A senior official in the Prime Minister’s Office stressed to The Times of Israel on Wednesday that the war in Gaza is still “not over,” despite US President Donald Trump’s insistence earlier this week that it is, and a letter from the government to hostage families saying that the war had ended.
“We are still in the first phase,” said the official, who spoke on condition of anonymity while referring to the ceasefire and hostage release deal that halted two years of fighting. “We have to complete it. Without completing it, it’s not over.”
“Even Trump says it’s over — but he even said that Hamas needs to disarm, and if they won’t do it, ‘we’ll disarm them,'” the official added, quoting the US president’s words from a day earlier.

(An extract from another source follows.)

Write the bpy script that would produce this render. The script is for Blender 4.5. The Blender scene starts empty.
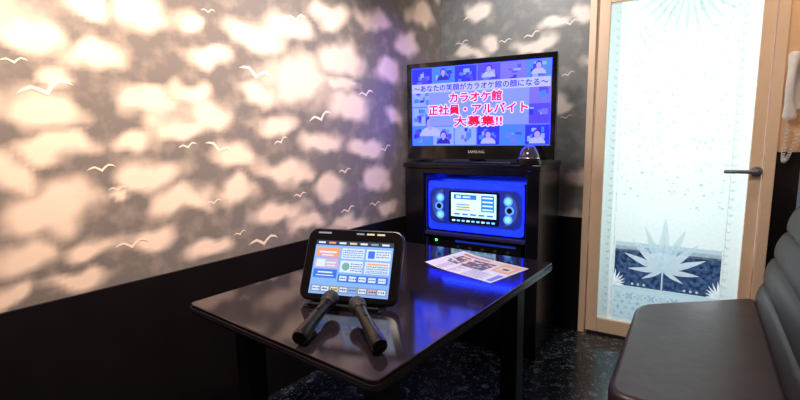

Trump’s 20-point plan, okayed by both Israel and Hamas, stipulates that the Palestinian terror group must be disarmed and Gaza demilitarized, with no weapons factories operating inside the Strip and no smuggling over its borders.
“We want to come to the end of this war,” the Israeli official continued. “No one wants to be in war. But we have to finish the war with the phases that are really defined in this plan.”
“Hamas will be disarmed,” promised the official.
Under the first phase of the deal, Hamas on Monday released the 20 remaining living hostages, and Israel freed some 2,000 Palestinian prisoners, including 250 terrorists serving life sentences.
Hamas initially only returned four of the bodies of the 28 dead hostages, prompting Israel to threaten sanctions. Hamas then turned over four more bodies on Tuesday night and promised more on Wednesday. However, Israeli officials determined that one of the bodies returned Tuesday was not that of a hostage, but a Palestinian man from the West Bank who was operating with Israeli troops in Gaza.
The PMO official on Wednesday also denied a report in The Wall Street Journal that Israel and Hamas have begun negotiating the second phase of the Gaza ceasefire deal, which concerns the terror group’s disarmament and the establishment of an alternative authority to administer Gaza.
“We are still in the first phase,” the official said. “We will talk about the second phase when we complete the first one.”
The official added that there are mid-level Israeli officials currently holding talks in Sharm el-Sheikh, but they are there to discuss the return of the remaining slain hostages and the full implementation of phase one.
Despite the assertion, as he flew to Israel on Monday for a lightning visit, Trump declared, “the war is over.” Also, a letter sent to the families of hostages before the ceasefire began expressed “sadness at the heavy price” they would have to pay for “the end of the war and the return of all the hostages.”
While Hamas has been greatly weakened, it has shown no signs of disarming so far, instead seeking to reassert its authority in the Gaza Strip by cracking down on groups that it sees as defying it. Hamas has killed at least 33 people in recent days, several of them in public executions.
A senior European diplomat told The Times of Israel on Wednesday that the US decision to prioritize the release of the hostages while holding off on reaching an agreement regarding the post-war management of Gaza has given time for Hamas to regroup.
The European diplomat clarified that the Trump administration’s decision was understandable, given the urgency of freeing the hostages and the likelihood that it would have taken longer to reach an agreement regarding the new governing and security bodies that will replace Hamas in Gaza, in addition to the disarmament of the terror group.
Accordingly, Washington decided to split Trump’s 20-point plan for ending the Gaza war into two, and managed to secure an agreement between Israel and Hamas on an initial ceasefire, Israel’s initial withdrawal, post-war humanitarian aid provisions, and the terms of a hostage-prisoner exchange — all of which have been branded as phase one.
“Hamas remains the most dominant Palestinian force in Gaza, and there isn’t really even any competition because an alternative has still not been presented,” the European diplomat lamented.
On Tuesday, Prime Minister Benjamin Netanyahu warned in an interview with CBS News that if Hamas doesn’t agree to disarm, “all hell” will break loose.
Trump has said that if Hamas doesn’t uphold its side of the deal, “we will disarm them,” perhaps “violently.”
The war was triggered on October 7, 2023, when Hamas led an invasion of southern Israel that killed 1,200 people. The thousands of terrorists who burst into the country also abducted 251 people who were taken as hostages to the Gaza Strip.
During a weeklong ceasefire in November 2023, 105 hostages were freed, after four were released weeks earlier. Then, 30 hostages and the bodies of eight slain captives were freed as part of a deal in January and February 2025. Eight hostages were rescued from captivity by troops, and the bodies of 51 were recovered by soldiers from the Strip.